California's Groundbreaking Emission Reporting Law: SB 253

If California were a country, it would rank as the 5th largest economy in the world, surpassing countries such as India, the UK, France, and Canada. Companies like Walmart, Amazon, ExxonMobil, Apple, and Google are based in California.

The state has passed a groundbreaking new law, SB 253, which will require any business that operates within California and has annual revenues of $1 billion or more to report all of its greenhouse gas emissions.

It is important to note the keyword 'all' here. Businesses will not only need to report emissions directly related to their operations but also disclose all of their greenhouse gas emissions. This includes emissions from their supply chains, business travel, employees' commutes, and how customers use their products, which are designated as Scope 3 emissions.
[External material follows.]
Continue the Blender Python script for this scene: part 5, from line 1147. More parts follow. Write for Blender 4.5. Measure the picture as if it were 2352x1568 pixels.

What are Scope 3 emissions?

Activities such as business travel, commuting, waste, and third-party deliveries contribute to Scope 3 emissions, which originate from assets not owned or controlled by the reporting organization. For instance, when employees travel business class, the organization indirectly causes emissions through the aviation industry as employees travel for work.

It is difficult to track these emissions, and the current federal and state reporting requirements do not require reporting of these emissions.

California is asking businesses to disclose all of their emissions

SB 253 requires California regulators to create greenhouse gas emission rules by 2025 for public and private companies whose annual revenues exceed $1bn. By 2026, these companies will have to report emissions from their operation and electricity use (Scope 1 and 2 emissions), and by 2027, they will also have to disclose their Scope 3 emissions. This will impact approximately 5,300 companies, the majority of which are multinational companies.

While tech giants like Apple, Google, Salesforce, Microsoft, and Adobe and a few other organizations such as Ikea, Patagonia, and Amalgamated Bank have supported SB 253, The California Chamber of Commerce and fossil fuel giants are opposing it.

Why are some companies opposing SB 253?

Apart from impacting the businesses in California, SB 253 would also create a ripple effect on the subsidiaries of these companies across the U.S. and other parts of the world.

Author Bill McKibben analyzed it extensively in his newsletter, The Crucial Years. In his analysis, he mentions that Apple's biggest source of carbon emissions is the money it keeps in America's banking system, which the system lends out to fossil fuel companies. These emissions are indirect or Scope 3 emissions for Apple. If companies like Apple are required to disclose their Scope 3 emissions, they would start asking banks to stop investing their money in fossil fuel projects owned by Exxon and Chevron.

This is one of the reasons why fossil fuel giants oppose the bill. The bill would make it really difficult for them to greenwash but would help California achieve net-zero emissions statewide by 2045.